Digitisation in the world of work 

In view of digitisation, labour market experts generally recommend having as broad a knowledge base as possible. A mechanical engineer who is also well versed in areas such as data security or artificial intelligence has good job prospects – not only due to the skills acquired but also in terms of easier coordination with colleagues from other departments. The keyword here is interdisciplinarity. Concepts such as the smart factory with its cyber-physical systems (CPS) or the use of collaborating robots require a fundamental rethink. This does not mean humans would be downgraded as is often assumed, though. Quite the opposite in fact. New, creative work methods are emerging and the range of activities is growing all the time. 
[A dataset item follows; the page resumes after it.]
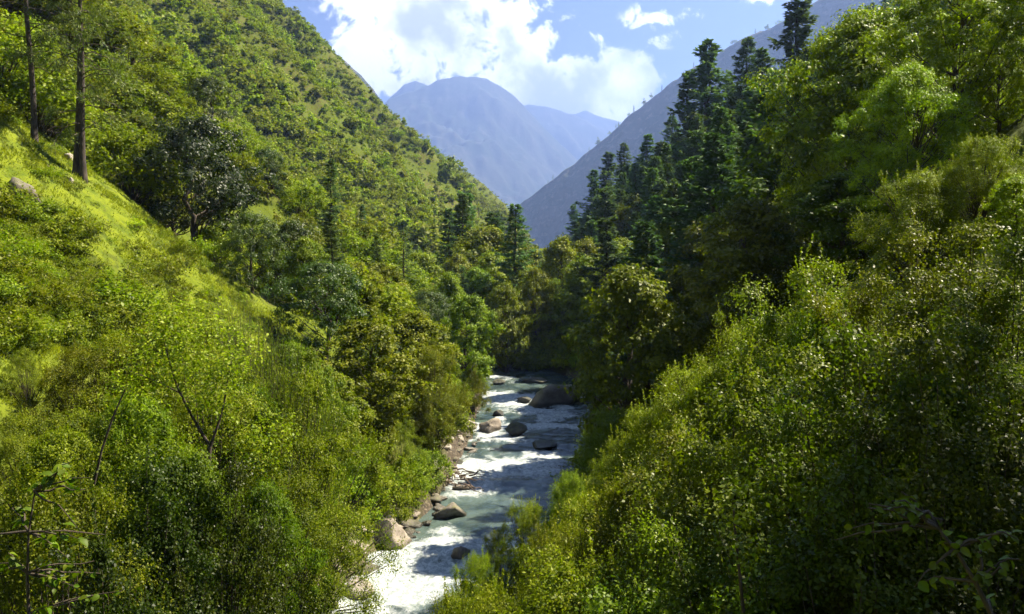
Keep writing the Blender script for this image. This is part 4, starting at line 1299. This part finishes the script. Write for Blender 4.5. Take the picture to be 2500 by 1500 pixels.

As already mentioned, engineers need to expand their IT know-how and, conversely, IT specialists must pay even greater attention to specific application contexts in industry. The individual disciplines can only benefit from this. Despite ongoing task development, humans are by no means being eliminated. The foundation has been laid for preparing young people for the consequences of digitisation. But what about those people who started out on their careers in the analogue world? Lifelong learning is the key here. Numerous further training measures and associated recommendations are offered, for example, by the knowledge forum of the Association of German Engineers and by the German Federal Ministry for Economic Affairs and Energy. So there has been no change to the basic principles for a long working life – proactivity and a thirst for knowledge.